Страница 119 из 120
С таким характером, с такими наклонностями, с такой разнузданностью он вступил в жизнь и, понятно, тотчас же нашел себе множество врагов.
Он, не думая, что говорит о себе, очень верно определил свой характер в следующих двух стихах:
В характере Лермонтова была еще черта далеко не привлекательная — он был завистлив.[611] Будучи очень некрасив собой, крайне неловок и злоязычен, он, войдя в возраст юношеский, когда страсти начинают разыгрываться, не мог нравиться женщинам, а между тем был страшно влюбчив. Невнимание к нему прелестного пола раздражало и оскорбляло его беспредельное самолюбие, что служило поводом, с его стороны, к беспощадному бичеванию женщин.

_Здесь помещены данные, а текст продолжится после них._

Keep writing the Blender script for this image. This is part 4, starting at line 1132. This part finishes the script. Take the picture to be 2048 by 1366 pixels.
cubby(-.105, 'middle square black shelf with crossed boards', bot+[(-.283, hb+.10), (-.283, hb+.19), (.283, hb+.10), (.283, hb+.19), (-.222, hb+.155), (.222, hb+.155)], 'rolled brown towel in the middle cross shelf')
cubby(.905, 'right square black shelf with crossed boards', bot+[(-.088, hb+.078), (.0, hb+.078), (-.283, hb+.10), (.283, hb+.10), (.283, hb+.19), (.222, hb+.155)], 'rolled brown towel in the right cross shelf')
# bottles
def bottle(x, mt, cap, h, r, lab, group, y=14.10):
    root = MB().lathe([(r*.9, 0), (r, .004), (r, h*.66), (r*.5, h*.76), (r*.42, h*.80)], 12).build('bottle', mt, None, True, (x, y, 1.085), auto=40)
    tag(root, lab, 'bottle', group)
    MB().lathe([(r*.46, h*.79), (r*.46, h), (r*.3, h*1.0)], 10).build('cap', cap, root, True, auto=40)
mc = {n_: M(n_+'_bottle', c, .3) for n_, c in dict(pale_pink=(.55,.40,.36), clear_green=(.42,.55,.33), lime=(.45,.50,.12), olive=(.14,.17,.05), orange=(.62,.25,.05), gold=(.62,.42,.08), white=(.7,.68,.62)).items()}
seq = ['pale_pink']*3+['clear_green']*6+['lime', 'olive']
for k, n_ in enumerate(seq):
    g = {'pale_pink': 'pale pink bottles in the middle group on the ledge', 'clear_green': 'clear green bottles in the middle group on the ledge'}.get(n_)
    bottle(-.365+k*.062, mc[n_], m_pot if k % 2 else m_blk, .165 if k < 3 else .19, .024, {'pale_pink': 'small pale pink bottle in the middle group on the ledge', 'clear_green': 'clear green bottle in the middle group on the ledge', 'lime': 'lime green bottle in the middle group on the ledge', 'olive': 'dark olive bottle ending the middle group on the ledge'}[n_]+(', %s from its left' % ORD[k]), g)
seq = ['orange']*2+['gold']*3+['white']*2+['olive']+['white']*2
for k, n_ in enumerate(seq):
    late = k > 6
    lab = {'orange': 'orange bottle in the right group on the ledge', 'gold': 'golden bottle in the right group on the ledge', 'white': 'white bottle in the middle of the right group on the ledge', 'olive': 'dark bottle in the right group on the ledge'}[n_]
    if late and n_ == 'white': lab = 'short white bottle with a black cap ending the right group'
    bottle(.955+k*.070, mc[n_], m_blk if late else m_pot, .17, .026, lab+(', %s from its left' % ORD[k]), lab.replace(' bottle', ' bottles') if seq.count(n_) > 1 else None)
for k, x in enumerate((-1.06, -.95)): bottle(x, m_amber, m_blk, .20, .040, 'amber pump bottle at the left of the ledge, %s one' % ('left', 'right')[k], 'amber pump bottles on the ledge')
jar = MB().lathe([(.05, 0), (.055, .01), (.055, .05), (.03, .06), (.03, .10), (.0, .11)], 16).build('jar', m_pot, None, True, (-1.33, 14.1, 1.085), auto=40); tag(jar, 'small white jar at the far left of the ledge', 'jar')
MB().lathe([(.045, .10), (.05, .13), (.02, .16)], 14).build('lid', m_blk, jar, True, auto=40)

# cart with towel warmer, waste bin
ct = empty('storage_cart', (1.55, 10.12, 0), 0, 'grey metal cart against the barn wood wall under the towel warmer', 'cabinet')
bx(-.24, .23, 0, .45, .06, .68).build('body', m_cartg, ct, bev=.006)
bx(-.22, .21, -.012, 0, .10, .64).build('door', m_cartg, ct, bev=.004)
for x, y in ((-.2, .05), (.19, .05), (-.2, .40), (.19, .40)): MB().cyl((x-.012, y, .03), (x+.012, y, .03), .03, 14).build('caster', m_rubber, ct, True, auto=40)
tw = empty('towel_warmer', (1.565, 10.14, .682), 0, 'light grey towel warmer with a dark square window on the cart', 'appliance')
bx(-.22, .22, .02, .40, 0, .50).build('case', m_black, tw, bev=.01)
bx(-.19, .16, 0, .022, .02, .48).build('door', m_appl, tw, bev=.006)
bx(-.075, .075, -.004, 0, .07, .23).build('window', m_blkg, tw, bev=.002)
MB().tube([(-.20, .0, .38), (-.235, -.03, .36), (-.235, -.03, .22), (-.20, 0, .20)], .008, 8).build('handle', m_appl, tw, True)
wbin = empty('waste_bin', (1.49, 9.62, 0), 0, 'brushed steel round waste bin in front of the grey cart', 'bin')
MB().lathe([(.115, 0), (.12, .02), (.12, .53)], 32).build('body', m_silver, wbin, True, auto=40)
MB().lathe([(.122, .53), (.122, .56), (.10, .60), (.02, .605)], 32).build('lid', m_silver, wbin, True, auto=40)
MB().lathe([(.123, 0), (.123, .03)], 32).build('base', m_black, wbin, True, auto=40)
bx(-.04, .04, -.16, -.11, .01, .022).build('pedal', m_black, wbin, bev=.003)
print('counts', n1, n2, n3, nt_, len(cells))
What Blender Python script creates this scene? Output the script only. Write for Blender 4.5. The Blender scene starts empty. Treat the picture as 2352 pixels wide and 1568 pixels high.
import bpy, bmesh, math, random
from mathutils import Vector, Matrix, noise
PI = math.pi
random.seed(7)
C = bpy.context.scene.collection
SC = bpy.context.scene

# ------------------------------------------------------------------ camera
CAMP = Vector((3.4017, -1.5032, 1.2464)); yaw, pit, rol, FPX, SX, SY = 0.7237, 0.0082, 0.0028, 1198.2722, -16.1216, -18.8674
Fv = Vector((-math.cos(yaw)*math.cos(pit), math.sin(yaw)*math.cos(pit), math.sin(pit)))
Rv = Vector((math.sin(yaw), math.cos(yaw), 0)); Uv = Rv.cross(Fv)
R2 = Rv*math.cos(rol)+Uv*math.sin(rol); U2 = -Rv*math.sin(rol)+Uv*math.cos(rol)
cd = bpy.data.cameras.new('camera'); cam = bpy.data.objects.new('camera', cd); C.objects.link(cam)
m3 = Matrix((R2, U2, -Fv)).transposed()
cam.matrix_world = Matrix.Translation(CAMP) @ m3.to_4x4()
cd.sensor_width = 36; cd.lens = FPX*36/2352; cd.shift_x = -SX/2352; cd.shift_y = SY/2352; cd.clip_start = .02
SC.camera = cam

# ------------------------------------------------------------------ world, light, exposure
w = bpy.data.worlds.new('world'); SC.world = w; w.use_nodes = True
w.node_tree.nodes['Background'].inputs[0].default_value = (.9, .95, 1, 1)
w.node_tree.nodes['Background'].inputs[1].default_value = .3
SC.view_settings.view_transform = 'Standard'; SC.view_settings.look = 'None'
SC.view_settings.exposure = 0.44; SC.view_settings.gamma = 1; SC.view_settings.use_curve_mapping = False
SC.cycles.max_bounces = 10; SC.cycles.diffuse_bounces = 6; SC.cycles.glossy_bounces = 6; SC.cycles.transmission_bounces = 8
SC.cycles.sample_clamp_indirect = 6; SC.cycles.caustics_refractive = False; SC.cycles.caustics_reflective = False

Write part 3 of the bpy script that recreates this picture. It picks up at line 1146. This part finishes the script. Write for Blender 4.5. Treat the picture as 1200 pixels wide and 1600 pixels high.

Как поэт Лермонтов возвышался до гениальности, но как человек он был мелочен и несносен.
Эти недостатки и признак безрассудного упорства в них были причиною смерти гениального поэта от выстрела, сделанного рукою человека доброго, сердечного, которого Лермонтов довел, своими насмешками и даже клеветами, почти до сумасшествия.
[И. А. Арсеньев. «Исторический Вестник», 1887 г., кн. 2, стр. 353–354]
Я много слышал о Лермонтове от его школьных и полковых товарищей. По их словам, он был любим очень немногими, только теми, с которыми был близок, но и с своими он не был сообщителен. У него была страсть отыскивать в каждом своем знакомом какую-нибудь комическую сторону, какую-нибудь слабость, — и отыскав ее, он упорно и постоянно преследовал такого человека, подтрунивал над ним и выводил его из терпения. Когда он достигал этого, он был очень доволен.
— Странно, — говорил мне один из его товарищей, — в сущности он был, если хотите, добрый малый: покутить, повеселиться, — во всем этом он не отставал от товарищей; но у него не было ни малейшего добродушия, и ему непременно нужна была жертва, — без этого он не мог быть покоен, и, выбрав ее, он уж беспощадно преследовал ее. Он непременно должен был кончить так трагически: не Мартынов, так кто-нибудь другой убил бы его…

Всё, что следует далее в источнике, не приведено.